If you speak in a lodging-house where the clients are Piedmontese about the stabbings and shootings, they will say, "Oh yes, the Neapolitans, perhaps—but not us."

But both North and South know the Mafia, and would hesitate to speak the truth about any of its members if the truth were likely to do the said members harm. If you were to ask in Little Italy to-morrow about the Mafia, they would even deny that its agents were to be found there at all.

But they are there, and on more than one occasion they have made their presence felt in the most approved manner of the vendetta as it finds expression in Italian opera.

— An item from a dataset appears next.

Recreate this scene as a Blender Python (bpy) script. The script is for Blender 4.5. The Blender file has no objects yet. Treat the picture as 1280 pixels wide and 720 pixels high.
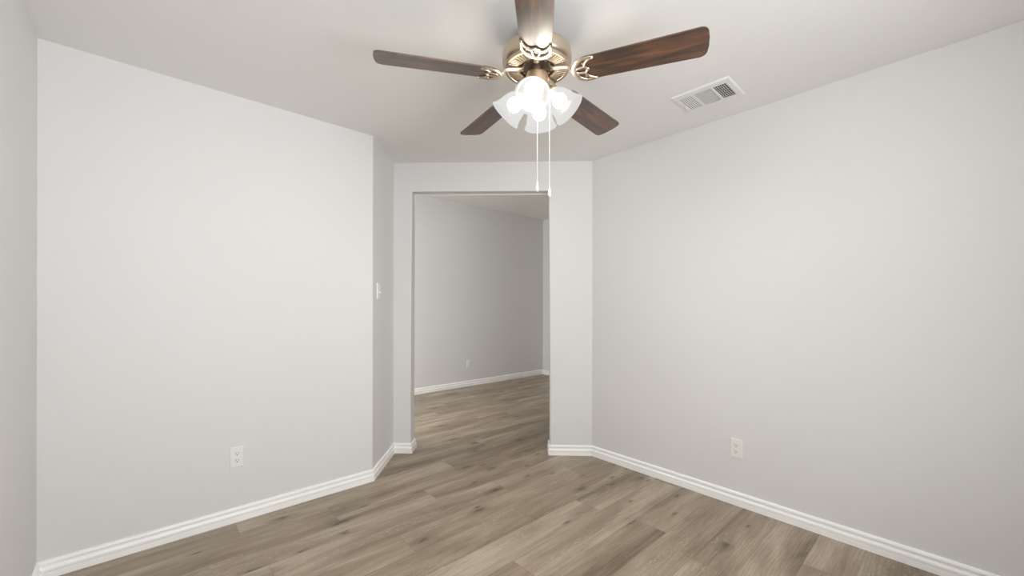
import bpy, bmesh, math, random
from mathutils import Vector, Matrix
R = math.radians
scene = bpy.context.scene
col = scene.collection

# ------------------------------------------------------------------ camera, light, exposure
F_PX, HORIZON, YAW, ROLL = 507.93, 381.8, R(47.617), 0.0018
CAM = Vector((0.346, -2.7875, 1.2421))
cam = bpy.data.cameras.new('camera')
cam.sensor_width = 36.0
cam.lens = 36.0 * F_PX / 1280.0
cam.shift_y = (HORIZON - 360.0) / 1280.0
cam.clip_start = 0.02
cam_o = bpy.data.objects.new('camera', cam)
col.objects.link(cam_o)
look = Vector((math.cos(YAW), math.sin(YAW), 0))
q = look.to_track_quat('-Z', 'Y')
cam_o.rotation_mode = 'QUATERNION'
cam_o.rotation_quaternion = q @ Matrix.Rotation(ROLL, 4, 'Z').to_quaternion()
cam_o.location = CAM
scene.camera = cam_o

scene.view_settings.view_transform = 'Standard'
scene.view_settings.look = 'None'
scene.view_settings.gamma = 1.0
scene.view_settings.use_curve_mapping = False
scene.view_settings.exposure = 0.0
scene.cycles.use_denoising = True
scene.cycles.max_bounces = 16
scene.cycles.diffuse_bounces = 10
scene.cycles.transparent_max_bounces = 12
scene.cycles.sample_clamp_indirect = 6.0
scene.cycles.caustics_reflective = False
scene.cycles.caustics_refractive = False

world = bpy.data.worlds.new('daylight')
scene.world = world
world.use_nodes = True
bg = world.node_tree.nodes['Background']
bg.inputs['Color'].default_value = (0.86, 0.93, 1.0, 1)
bg.inputs['Strength'].default_value = 1.5


def area(name, loc, rot, sx, sy, power, color):
    l = bpy.data.lights.new(name, 'AREA')
    l.shape = 'RECTANGLE'
    l.size, l.size_y, l.energy, l.color = sx, sy, power, color
    o = bpy.data.objects.new(name, l)
    o.location, o.rotation_euler = loc, rot
    col.objects.link(o)
    return o


# unseen area lamps serve as daylight outside the two added windows, rear and hall
area('added_daylight', (0.98, -3.95, 1.12), (R(113), 0, 0), 2.0, 1.7, 124, (0.985, 0.99, 1.0))
area('added_hall_daylight', (-0.4, 0.85, 1.55), (R(80), 0, R(-86)), 1.4, 1.3, 165, (1.0, 0.98, 0.955))
BULB_STRENGTH = 350.0

# ------------------------------------------------------------------ dimensions
H, HH, TH = 2.44, 2.79, 0.12                 # ceiling, hall ceiling, wall thickness
YR = -3.5                                   # rear wall, behind the camera
P_R0, P_A, P_B = Vector((0.041, YR)), Vector((0, 0)), Vector((1.5563, 0))
P_C, P_F, P_R1 = Vector((1.9172, 0.4114)), Vector((3.1085, -0.7473)), Vector((3.0690, YR))
DD = (P_F - P_C).normalized()                # along the doorway wall
DN = Vector((-DD.y, DD.x))                   # away from the room
DL = (P_F - P_C).length
JL, JR, DTOP = 0.1453, 1.3148, 2.208
FAN = Vector((1.591, -1.578))


# ------------------------------------------------------------------ materials
def mat(name, color=(.8, .8, .8), rough=.5, metal=0.0, **kw):
    m = bpy.data.materials.new(name)
    m.use_nodes = True
    b = m.node_tree.nodes['Principled BSDF']
    b.inputs['Base Color'].default_value = (*color, 1)
    b.inputs['Roughness'].default_value = rough
    b.inputs['Metallic'].default_value = metal
    for k, v in kw.items():
        b.inputs[k].default_value = v
    return m


class NT:
    def __init__(s, m):
        s.t = m.node_tree
        s.b = s.t.nodes['Principled BSDF']

    def n(s, kind, **kw):
        nd = s.t.nodes.new(kind)
        for k, v in kw.items():
            setattr(nd, k, v)
        return nd

    def link(s, a, b):
        s.t.links.new(a, b)

    def math(s, op, a, b=None, clamp=False):
        nd = s.n('ShaderNodeMath', operation=op, use_clamp=clamp)
        for i, v in enumerate((a, b)):
            if v is None:
                continue
            if isinstance(v, (int, float)):
                nd.inputs[i].default_value = v
            else:
                s.link(v, nd.inputs[i])
        return nd.outputs[0]

    def noise(s, vec, scale, detail=2, rough=.5, dist=0):
        nd = s.n('ShaderNodeTexNoise')
        nd.inputs['Scale'].default_value = scale
        nd.inputs['Detail'].default_value = detail
        nd.inputs['Roughness'].default_value = rough
        nd.inputs['Distortion'].default_value = dist
        if vec is not None:
            s.link(vec, nd.inputs['Vector'])
        return nd.outputs['Fac']

    def mapping(s, vec, scale, loc=(0, 0, 0)):
        nd = s.n('ShaderNodeMapping')
        nd.inputs['Scale'].default_value = scale
        nd.inputs['Location'].default_value = loc
        s.link(vec, nd.inputs['Vector'])
        return nd.outputs[0]

    def ramp(s, fac, stops):
        nd = s.n('ShaderNodeValToRGB')
        el = nd.color_ramp.elements
        while len(el) < len(stops):
            el.new(.5)
        for e, (p, c) in zip(el, stops):
            e.position, e.color = p, (*c, 1) if len(c) == 3 else c
        s.link(fac, nd.inputs[0])
        return nd.outputs[0]

    def mix(s, fac, a, b, blend='MIX'):
        nd = s.n('ShaderNodeMix', data_type='RGBA', blend_type=blend)
        for i, v in ((0, fac), (6, a), (7, b)):
            if isinstance(v, (int, float)):
                nd.inputs[i].default_value = v
            elif isinstance(v, tuple):
                nd.inputs[i].default_value = (*v, 1)
            else:
                s.link(v, nd.inputs[i])
        return nd.outputs[2]

    def bump(s, height, strength, dist):
        nd = s.n('ShaderNodeBump')
        nd.inputs['Strength'].default_value = strength
        nd.inputs['Distance'].default_value = dist
        s.link(height, nd.inputs['Height'])
        s.link(nd.outputs[0], s.b.inputs['Normal'])


def plaster(name, color, rough, scale=140, strength=.12):
    m = mat(name, color, rough)
    t = NT(m)
    tc = t.n('ShaderNodeTexCoord').outputs['Object']
    v = t.noise(tc, 1.3, 3)
    t.link(t.mix(v, tuple(c * .985 for c in color), tuple(min(1, c * 1.012) for c in color)), t.b.inputs['Base Color'])
    t.bump(t.noise(tc, scale, 3, .6), strength, .0012)
    return m


WALL = plaster('wall_paint', (.722, .715, .717), .55)
CEIL = plaster('ceiling_paint', (.80, .785, .77), .75, 90, .2)
TRIM = mat('trim_paint', (.95, .95, .95), .32)
PLASTIC = mat('white_plastic', (.80, .795, .78), .3)
DARK = mat('dark_slot', (.05, .045, .04), .6)
VENTWHITE = mat('vent_enamel', (.78, .77, .75), .4)
DUCT = mat('duct_shade', (.035, .032, .03), .8)


def floor_material():
    m = mat('oak_vinyl_plank', rough=.42)
    t = NT(m)
    uv = t.n('ShaderNodeUVMap', uv_map='plank').outputs[0]
    at = t.n('ShaderNodeAttribute', attribute_name='tone')
    tone = t.n('ShaderNodeSeparateColor')
    t.link(at.outputs['Color'], tone.inputs[0])
    r1, r2, r3 = tone.outputs
    sep = t.n('ShaderNodeSeparateXYZ')
    t.link(uv, sep.inputs[0])
    off = t.n('ShaderNodeCombineXYZ')
    t.link(t.math('MULTIPLY', r1, 37.0), off.inputs[0])
    t.link(t.math('MULTIPLY', r2, 53.0), off.inputs[1])
    add = t.n('ShaderNodeVectorMath', operation='ADD')
    t.link(uv, add.inputs[0])
    t.link(off.outputs[0], add.inputs[1])
    p = add.outputs[0]
    # warp so that the grain meanders
    wz = t.n('ShaderNodeTexNoise')
    wz.inputs['Scale'].default_value = 1.0
    wz.inputs['Detail'].default_value = 2
    t.link(t.mapping(p, (3.0, 5.0, 1)), wz.inputs['Vector'])
    ws = t.n('ShaderNodeVectorMath', operation='MULTIPLY_ADD')
    t.link(wz.outputs['Color'], ws.inputs[0])
    ws.inputs[1].default_value = (.02, .016, 0)
    t.link(p, ws.inputs[2])
    pw = ws.outputs[0]
    broad = t.noise(t.mapping(pw, (1.25, 7.5, 1)), 1.0, 4, .58, .6)
    streak = t.noise(t.mapping(pw, (2.6, 36.0, 1)), 1.0, 5, .66, .3)
    fine = t.noise(t.mapping(pw, (15.0, 260.0, 1)), 1.0, 4, .75, .2)
    cath = t.n('ShaderNodeTexWave', wave_type='BANDS', bands_direction='Y', wave_profile='SIN')
    cath.inputs['Scale'].default_value = 10.0
    cath.inputs['Distortion'].default_value = 7.0
    cath.inputs['Detail'].default_value = 3.0
    cath.inputs['Detail Scale'].default_value = 1.1
    t.link(t.mapping(pw, (.5, 2.0, 1)), cath.inputs['Vector'])
    val = t.math('ADD', t.math('MULTIPLY', broad, .66), t.math('MULTIPLY', streak, .34))
    val = t.math('ADD', val, t.math('MULTIPLY', fine, .15))
    val = t.math('ADD', val, t.math('MULTIPLY', cath.outputs['Fac'], .05))
    val = t.math('ADD', val, t.math('MULTIPLY', t.math('SUBTRACT', r3, .5), .10))
    tilt = t.math('MULTIPLY', t.math('SUBTRACT', r2, .5), t.math('SUBTRACT', t.math('DIVIDE', sep.outputs[1], .1905), .5))
    val = t.math('ADD', val, t.math('MULTIPLY', tilt, .30))
    c = t.ramp(val, [(.40, (.155, .112, .073)), (.53, (.258, .200, .141)), (.65, (.350, .282, .206)),
                     (.80, (.500, .424, .330))])
    # knots: dark elongated spots, most of them small, with a soft halo along the grain
    def knots(scale, loc, thr, stops, amt, c):
        vo = t.n('ShaderNodeTexVoronoi', feature='F1', voronoi_dimensions='2D')
        vo.inputs['Scale'].default_value = 1.0
        wob = t.n('ShaderNodeVectorMath', operation='ADD')
        nz = t.n('ShaderNodeTexNoise')
        nz.inputs['Scale'].default_value = 30.0
        nz.inputs['Detail'].default_value = 3.0
        t.link(p, nz.inputs['Vector'])
        sc = t.n('ShaderNodeVectorMath', operation='SCALE')
        sc.inputs['Scale'].default_value = .13
        t.link(nz.outputs['Color'], sc.inputs[0])
        t.link(t.mapping(p, scale, loc), wob.inputs[0])
        t.link(sc.outputs[0], wob.inputs[1])
        t.link(wob.outputs[0], vo.inputs['Vector'])
        keep = t.n('ShaderNodeSeparateColor')
        t.link(vo.outputs['Color'], keep.inputs[0])
        kmask = t.math('GREATER_THAN', keep.outputs[0], thr)
        halo = t.ramp(vo.outputs['Distance'], stops)
        kf = t.math('MULTIPLY', t.math('MULTIPLY', halo, kmask), amt)
        return t.mix(kf, c, (.055, .036, .022))
    c = knots((2.2, 5.8, 1), (0, 0, 0), .80, [(0.0, (1, 1, 1)), (.045, (.8,) * 3), (.10, (.38,) * 3), (.26, (0,) * 3)], .85, c)
    c = knots((4.2, 12.0, 1), (3.3, 7.1, 0), .89, [(0.0, (1, 1, 1)), (.06, (.8,) * 3), (.12, (.25,) * 3), (.22, (0,) * 3)], .8, c)
    # flecked patches of raised figure
    fl = t.noise(t.mapping(p, (34.0, 150.0, 1)), 1.0, 2, .5, 1.2)
    patch = t.ramp(t.noise(t.mapping(p, (1.0, 9.0, 1), (5, 9, 0)), 1.0, 2), [(.52, (0,) * 3), (.61, (1,) * 3)])
    flm = t.math('MULTIPLY', t.ramp(fl, [(.56, (0,) * 3), (.64, (1,) * 3)]), patch)
    c = t.mix(t.math('MULTIPLY', flm, .42), c, (.60, .52, .42))
    # bevelled joint line, uv.z-free: second map holds the distance to the plank edges
    ed = t.n('ShaderNodeUVMap', uv_map='edge').outputs[0]
    es = t.n('ShaderNodeSeparateXYZ')
    t.link(ed, es.inputs[0])
    half = 0.0
    ju = t.math('MINIMUM', es.outputs[0], t.math('SUBTRACT', 1.378, es.outputs[0]))
    jv = t.math('MINIMUM', es.outputs[1], t.math('SUBTRACT', .1905, es.outputs[1]))
    jd = t.math('MINIMUM', ju, jv)
    joint = t.math('LESS_THAN', jd, .0013)
    c = t.mix(t.math('MULTIPLY', joint, .42), c, (.12, .088, .06))
    t.link(c, t.b.inputs['Base Color'])
    rg = t.math('ADD', t.math('MULTIPLY', streak, .12), .30)
    t.link(rg, t.b.inputs['Roughness'])
    t.b.inputs['Specular IOR Level'].default_value = .5
    t.bump(t.math('SUBTRACT', t.math('MULTIPLY', fine, .35), joint), .12, .001)
    return m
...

In every quarter of London, in the most matter-of-fact environment, the romance of reality is to be found—a romance as thrilling as anything the sensational novelist could invent and give to the world with a certainty that his invention would be looked upon as wildly improbable.

Nothing that is imagined and invented is so astounding as that which really is, and the most astounding thing is that the existence of the reality is unsuspected by the people who live constantly in close proximity to it.

Over much that is strange and terrible in modern Babylon the veil is wisely drawn by those who write for the great public. In Paris there is less discretion, and the sores of the city are laid bare for the idle and the curious to stare at them.

If a writer knowing London wrote with the lack of reticence which distinguishes the Parisian who knows Paris, the result would be one beside which all the "startling revelations" that are imagined and dressed up by fictionists disguised as journalists would pale into insignificance.